Xxxxxxxxxx, XX 00000
(fax) 000.000.0000
14. Headings. The headings in this Agreement are for the convenience of the reader only and do not form a substantive part of this Agreement or in any way affect the meaning or interpretation hereof.
15. Counterparts. This Agreement may be executed by delivery of actual, photocopier, or facsimile signatures and in any number of counterparts by the Parties using different signature pages, all of which together shall constitute one and the same agreement. Either of the Parties may execute this Agreement by signing any such counterpart and each of the counterparts shall for all purposes be deemed an original.
The Parties have executed and delivered this Agreement as of the date first above written.

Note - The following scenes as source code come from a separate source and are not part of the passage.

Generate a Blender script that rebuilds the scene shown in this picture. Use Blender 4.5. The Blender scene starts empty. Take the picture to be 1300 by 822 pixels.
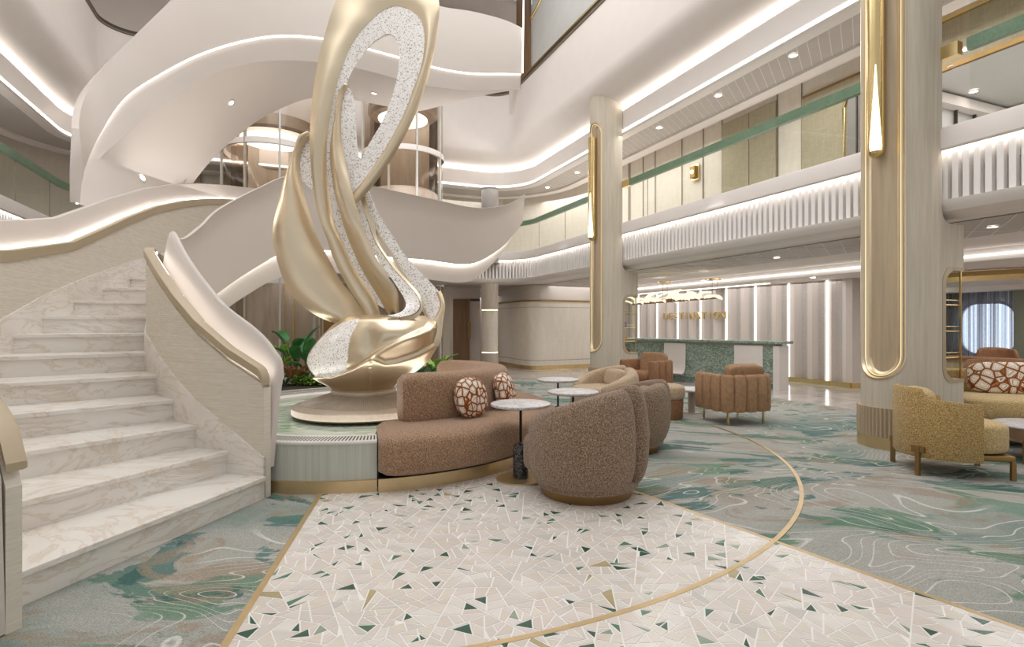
import bpy, bmesh, math, random
from mathutils import Vector, Matrix
from mathutils.bvhtree import BVHTree
R = math.radians
rnd = random.Random(7)
SC = bpy.context.scene
COL = SC.collection
EYE = 1.3; FPX = 700.0
def U(x, y, Y): return Vector(((x-650)*Y/FPX, Y, EYE+(411-y)*Y/FPX))      # a place in the room from a sight line and its distance
def F(x, y):
    Y = EYE*FPX/(y-411.0); return Vector(((x-650)*Y/FPX, Y, 0))
AX = Vector((-.383, .924, 0)); NX = Vector((.924, .383, 0))                        # the hall's long axis and its right-hand normal
def W(d, s, z=0): 
    p = NX*(d+6.172)+AX*s; return Vector((p.x, p.y, z))
def RY(x, d): return (6.172+d)/(.924*(x-650)/700+.383)
def RP(x, y, d): return U(x, y, RY(x, d))
def SOF(x, d):
    Y = RY(x, d); return -.383*(x-650)/700*Y+.924*Y
def lin(c):
    return tuple(((v/255)/12.92 if v/255 <= .04045 else ((v/255+.055)/1.055)**2.4) for v in c)
# ---------------------------------------------------------------- materials
class NT:
    def __init__(s, name):
        s.m = bpy.data.materials.new(name); s.m.use_nodes = True
        s.t = s.m.node_tree; s.b = s.t.nodes['Principled BSDF']; s.out = s.t.nodes['Material Output']
        s.tc = s.t.nodes.new('ShaderNodeTexCoord')
    def n(s, typ, **kw):
        nd = s.t.nodes.new('ShaderNode'+typ)
        for k, v in kw.items():
            if k.startswith('i_'): nd.inputs[k[2:].replace('_', ' ')].default_value = v
            else: setattr(nd, k, v)
        return nd
    def l(s, a, b): s.t.links.new(a, b)
    def coord(s, scale=(1,1,1), rot=(0,0,0)):
        mp = s.n('Mapping'); mp.inputs['Scale'].default_value = scale; mp.inputs['Rotation'].default_value = rot
        s.l(s.tc.outputs['Object'], mp.inputs['Vector']); return mp.outputs['Vector']
    def noise(s, vec, scale, detail=2, rough=.5, dist=0):
        nd = s.n('TexNoise'); nd.inputs['Scale'].default_value = scale; nd.inputs['Detail'].default_value = detail
        nd.inputs['Roughness'].default_value = rough; nd.inputs['Distortion'].default_value = dist
        s.l(vec, nd.inputs['Vector']); return nd.outputs['Fac']
    def ramp(s, fac, stops, interp='LINEAR'):
        r = s.n('ValToRGB'); r.color_ramp.interpolation = interp
        e = r.color_ramp.elements
        while len(e) < len(stops): e.new(.5)
        for i, (p, c) in enumerate(stops):
            e[i].position = p; e[i].color = (c[0], c[1], c[2], 1)
        s.l(fac, r.inputs['Fac']); return r.outputs['Color']
    def mix(s, fac, a, b, typ='MIX'):
        m = s.n('MixRGB', blend_type=typ)
        for i, v in ((0, fac), (1, a), (2, b)):
            if isinstance(v, (int, float)): m.inputs[i].default_value = v
            elif isinstance(v, tuple): m.inputs[i].default_value = (v[0], v[1], v[2], 1)
            else: s.l(v, m.inputs[i])
        return m.outputs[0]
    def math(s, op, a, b=None, c=None):
        m = s.n('Math', operation=op)
        for i, v in enumerate((a, b, c)):
            if v is None: continue
            if isinstance(v, (int, float)): m.inputs[i].default_value = v
            else: s.l(v, m.inputs[i])
        return m.outputs[0]
    def bump(s, h, strength=.3, dist=.01):
        b = s.n('Bump'); b.inputs['Strength'].default_value = strength; b.inputs['Distance'].default_value = dist
        s.l(h, b.inputs['Height']); s.l(b.outputs['Normal'], s.b.inputs['Normal'])
    def base(s, c):
        if isinstance(c, tuple): s.b.inputs['Base Color'].default_value = (c[0], c[1], c[2], 1)
        else: s.l(c, s.b.inputs['Base Color'])
    def set(s, rough=None, metal=None, spec=None):
        if rough is not None: s.b.inputs['Roughness'].default_value = rough
        if metal is not None: s.b.inputs['Metallic'].default_value = metal
        if spec is not None: s.b.inputs['Specular IOR Level'].default_value = spec
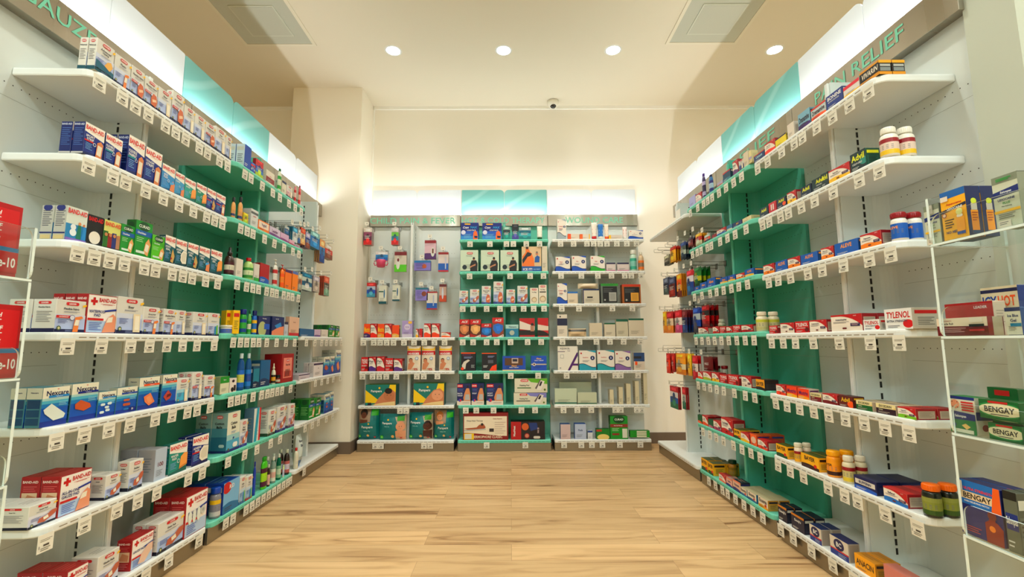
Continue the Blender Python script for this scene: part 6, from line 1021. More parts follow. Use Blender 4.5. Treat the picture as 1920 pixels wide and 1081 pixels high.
row('MC', 0, K8, [('plain', 92, 172, 800, .09, 1, dict(base=(214, 196, 196), title='', tc=(150, 50, 60), ts=.12, side=(70, 110, 160), desc='open white tape box with blue side')), ('plain', 208, 300, 798, .09, 1, dict(base=(196, 204, 222), title='Pads', tc=(60, 80, 130), ts=.12, side=(60, 110, 170), desc='open pale blue pad box')), ('plain', 312, 352, 852, .06, 1, dict(base=(220, 222, 226), title='', band=(50, 90, 150), bandpos=(.8, 1), desc='tiny white and blue box')), ('plain', 382, 494, 838, .06, 1, dict(base=(30, 130, 50), title='', art=lambda p: (p.c(.5, .2, .3, (232, 214, 150), 2), p.r(0, .75, .4, .95, (180, 70, 40))), side=(24, 100, 44), desc='low green box with cream oval')), ('curad', 497, 640, 735, .08, 1, dict(art='plain', desc='tall green box with red band'))])
for i in range(3):
    row('MC', 0, K8, [('plain', 656, 816, 852 + i * 18, .05, 1, dict(base=(40, 150, 50), title='', art=lambda p: p.r(.34, .1, .84, .9, (222, 220, 200)), side=(30, 120, 44), yb=870 + i * 18, desc=['upper', 'middle', 'lower'][i] + ' flat green box of stack'))])
# ------------------------------------------------------------------ right wall, near bay
W1, W2, W3, W4, W5, W6, W7, W8 = (1440, 0, 4), (1240, 180, 3.86), (1540, 200, 3.86), (1220, 420, 4.158), (1440, 420, 4.156), (1280, 650, 4.325), (1300, 780, 3.5925), (1520, 780, 3.5925)
AD = (16, 60, 66)
row('RA', 6, W1, [('vivarin', 694, 836, 448, .05, 2, dict()), ('plain', 570, 690, 575, .04, 1, dict(base=(232, 226, 222), title='', band=(214, 70, 90), bandpos=(.7, 1), art=lambda p: p.r(0, 0, 1, .2, YEL), desc='white and pink tablet box')), ('brand', 442, 566, 640, .03, 1, dict(text='BONINE', base=(24, 70, 140), tc=WHITE, size=.2, v=.74, sub='MOTION SICKNESS', desc='blue motion sickness box')), ('brand', 328, 438, 745, .03, 1, dict(text='Dramamine', base=(206, 214, 216), tc=(60, 30, 50), head=(200, 60, 40), foot=ORG, desc='orange and pale blue travel tablet box')), ('brand', 232, 320, 800, .035, 1, dict(text='Dramamine', base=(150, 190, 206), tc=(60, 30, 50), foot=(90, 50, 130), sub='LESS DROWSY', desc='tall purple and blue travel box')), ('plain', 150, 200, 905, .04, 1, dict(base=(232, 224, 214), title='', tc=(40, 36, 40), ts=.16, tv=.76, desc='narrow white box with black square'))])
row('RA', 6, W2, [('brand', 828, 905, 262, .04, 1, dict(text='', base=(232, 214, 60), tc=(40, 50, 90), head=(30, 40, 90), desc='yellow and navy tablet box')), ('med', 752, 826, 300, .05, 1, dict(title='Sleep Aid', c2=(226, 80, 40), sq=False, desc='red and white sleep aid box')), ('brand', 672, 748, 382, .04, 1, dict(text='Unisom', base=(20, 70, 120), tc=(190, 220, 230), head=(190, 80, 50), desc='small dark blue tablet box'))])
row('RA', 5, W3, [('brand', 217, 328, 295, .06, 1, dict(text='Advil', base=AD, tc=(226, 226, 50), size=.26, v=.70, sub='LIQUI-GELS', dot=(.86, .4, .2, (60, 150, 140)), side=(20, 90, 76), desc='dark teal gel box with yellow letters')), ('med', 58, 210, 392, .04, 2, dict(title='Ibuprofen', c2=YEL, desc='red white yellow tablet box')), ('brand', 2, 54, 466, .04, 1, dict(text='Advil', base=AD, tc=(226, 226, 50), size=.28, v=.66, desc='small dark teal box')),
 ('pill', 420, 563, 157, .04, 2, dict(body=(236, 232, 224), cap=(238, 236, 228), label=(226, 210, 200), label2=(226, 196, 50), label3=(150, 26, 46), desc='large white bottle with red yellow label'))])
row('RA', 5, W2, [('brand', 1094, 1210, 552, .05, 1, dict(text='Advil', base=AD, tc=(226, 226, 50), size=.26, v=.7, sub='LIQUI-GELS', desc='dark teal gel box')), ('brand', 1012, 1088, 628, .05, 1, dict(text='Advil', base=(20, 50, 80), tc=(226, 226, 50), size=.3, v=.66, desc='navy tablet box with yellow letters')), ('med', 914, 978, 674, .06, 2, dict(title='Ibuprofen', c2=YEL, desc='red and yellow tablet box')), ('brand', 838, 905, 718, .05, 1, dict(text='Advil', base=(20, 50, 80), tc=(226, 226, 50), dot=(.8, .3, .2, ORG), size=.26, v=.72, desc='navy box with orange corner')), ('plain', 780, 832, 754, .05, 1, dict(base=(200, 70, 84), title='', art=lambda p: (p.r(.3, .2, .46, .8, (236, 226, 222)), p.r(.58, .2, .74, .8, (236, 226, 222))), desc='pink tablet box')), ('brand', 714, 775, 790, .05, 1, dict(text='Advil', base=(20, 60, 80), tc=(226, 226, 50), size=.28, v=.66, desc='small teal tablet box'))])
row('RA', 4, W3, [('med', 288, 440, 888, .05, 1, dict(title='Naproxen', c2=(240, 150, 40), desc='red and orange tablet box')), ('brand', 100, 272, 946, .05, 1, dict(text='ALEVE', base=(24, 110, 180), tc=(240, 170, 40), size=.24, v=.68, desc='wide bright blue tablet box')), ('med', 2, 92, 1002, .05, 1, dict(title='Naproxen', c2=(240, 150, 40), desc='red and orange tablet box')),
 ('jar', 500, 628, 768, .04, 2, dict(body=(236, 232, 226), cap=(150, 24, 44), label=(24, 110, 180), text='ALEVE', tc=(240, 170, 60), desc='white tablet jar with maroon cap'))])
row('RA', 4, W5, [('brand', 258, 392, 206, .05, 1, dict(text='ALEVE', base=(24, 110, 180), tc=(240, 170, 40), size=.24, v=.68, desc='bright blue tablet box')), ('med', 158, 253, 244, .05, 1, dict(title='Naproxen', c2=(240, 150, 40), desc='red and orange tablet box')), ('brand', 63, 153, 270, .05, 1, dict(text='ALEVE', base=(24, 110, 180), tc=(240, 170, 40), size=.24, v=.68, desc='small bright blue tablet box'))])
row('RA', 4, W4, [('med', 882, 966, 300, .05, 1, dict(title='Naproxen', c2=(240, 150, 40), desc='small red and orange tablet box'))])
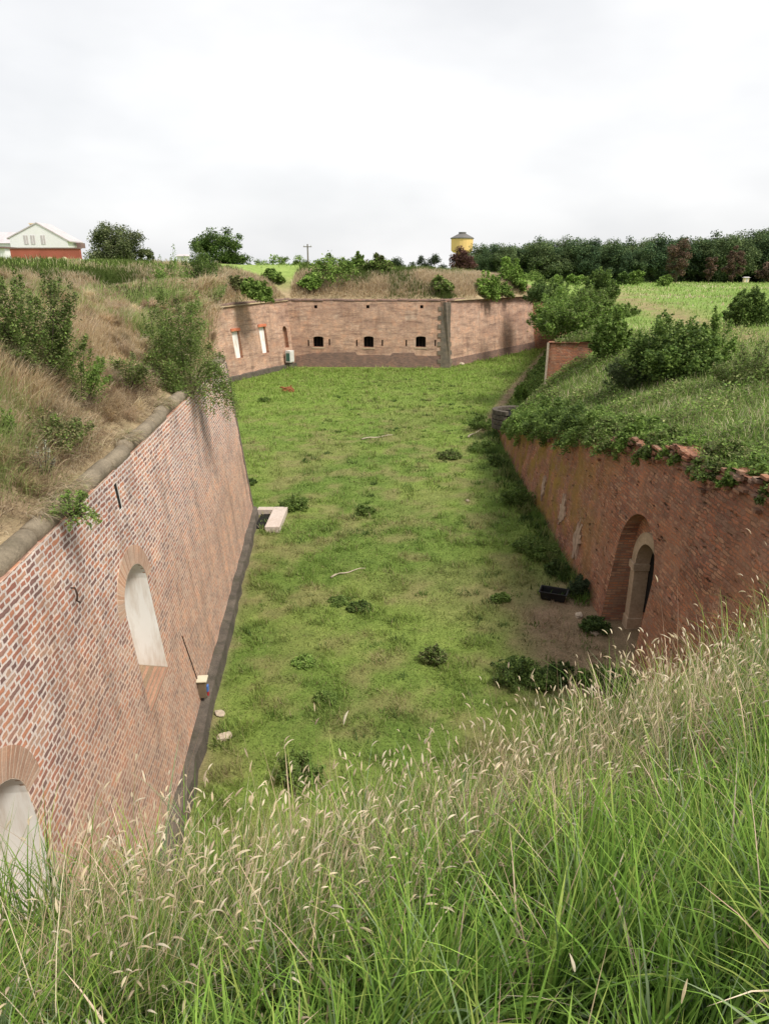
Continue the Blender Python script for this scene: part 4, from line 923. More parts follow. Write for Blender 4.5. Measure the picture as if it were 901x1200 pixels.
def far_bank():
    g = Acc()
    # points behind the coping of the far chain
    pts = np.array(A[2:]); seg = np.linalg.norm(np.diff(pts, axis=0), axis=1); cum = np.r_[0, np.cumsum(seg)]; n = 62000; s_ = U(18, cum[-1], n); i = np.clip(np.searchsorted(cum, s_) - 1, 0, len(seg) - 1); f = (s_ - cum[i]) / seg[i]
    base = pts[i] + (pts[i + 1] - pts[i]) * f[:, None]; dr = (pts[i + 1] - pts[i]) / seg[i][:, None]; nn = np.c_[-dr[:, 1], dr[:, 0]]; dl = RNG.gamma(1.7, 2.2, n) + .3; P = base + nn * dl[:, None]
    x, y = P[:, 0], P[:, 1]; m = ~in_poly(x, y, POLY); x, y, dl = x[m], y[m], dl[m]; n = len(x); z = terrain_z(x, y) - .05
    grn = fbm(x + 9, y + 31, 4, 3) + np.interp(dl, [0, 1.2, 4, 8, 11], [.2, .0, -.06, .2, .45]); isg = U(0, 1, n) < sstep(.45, .8, grn)
    cb = pick(STRAW, n, .14); cb[isg] = pick([(.13, .18, .05), (.10, .15, .035), (.17, .21, .07)], isg.sum()); L = U(.4, 1.0, n) * np.interp(dl, [0, 2, 9, 12], [.8, 1, .8, .5])
    V, F, C, _, _ = blades(np.c_[x, y, z], np.arctan2(-1, .3) + RNG.normal(0, 1.0, n), L, U(0, .4, n), U(.3, 1.3, n), U(.05, .10, n), cb * .85, cb * 1.1, 3); g.add(V, F, C)
    o = g.build('dry_grass', M['dryblade']); tag(o, 'bleached tall grass on the far bank above the embrasure wall', 'grass', None, 'stuff')
far_bank()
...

XXXXXXX X. XXXX, CHAPTER 7 TRUSTEE FOR THE VARTEC DEBTORS
By: /s/ Xxxxxxx X. Mims________________
Name: Xxxxxxx X. Mims___________________
Title: Chapter 7 Trustee for the VarTec Debtors________________________________
GoSolutions, inc., a Florida Corporation
By: /s/ Xxxxxxx X. Richard_____________
Name: Xxxxxxx X. Xxxxxxx
Title: Secretary / Treasurer _______________
As used herein, "claims" shall include all claims, causes of action, counterclaims, demands, controversies, costs, debts, sums of money, accounts, reckonings, bonds, bills, damages, obligations, liabilities, objections, legal proceedings, equitable proceedings, and executions of any nature, type, or description which the releasing parties have or may come to have against the released parties, including, but not limited to, negligence, gross negligence, fraud, deceit, misrepresentation, conspiracy, unconscionability, duress, economic duress, defamation, control, interference with contractual and business relationships, conflicts of interest, concealment, disclosure, violations of statutes and regulations of governmental entities, instrumentalities and agencies, equitable subordination, deceptive trade practices, breach or abuse of any alleged fiduciary duty, breach of any alleged special relationship, course of conduct or dealing, alleged obligation of fair dealing, alleged obligation of good faith, and alleged obligation of good faith and fair dealing, whether or not in connection with or related to this agreement or any matter or document related hereto, at law or in equity, in contract, in tort, or otherwise, known or unknown, suspected or unsuspected.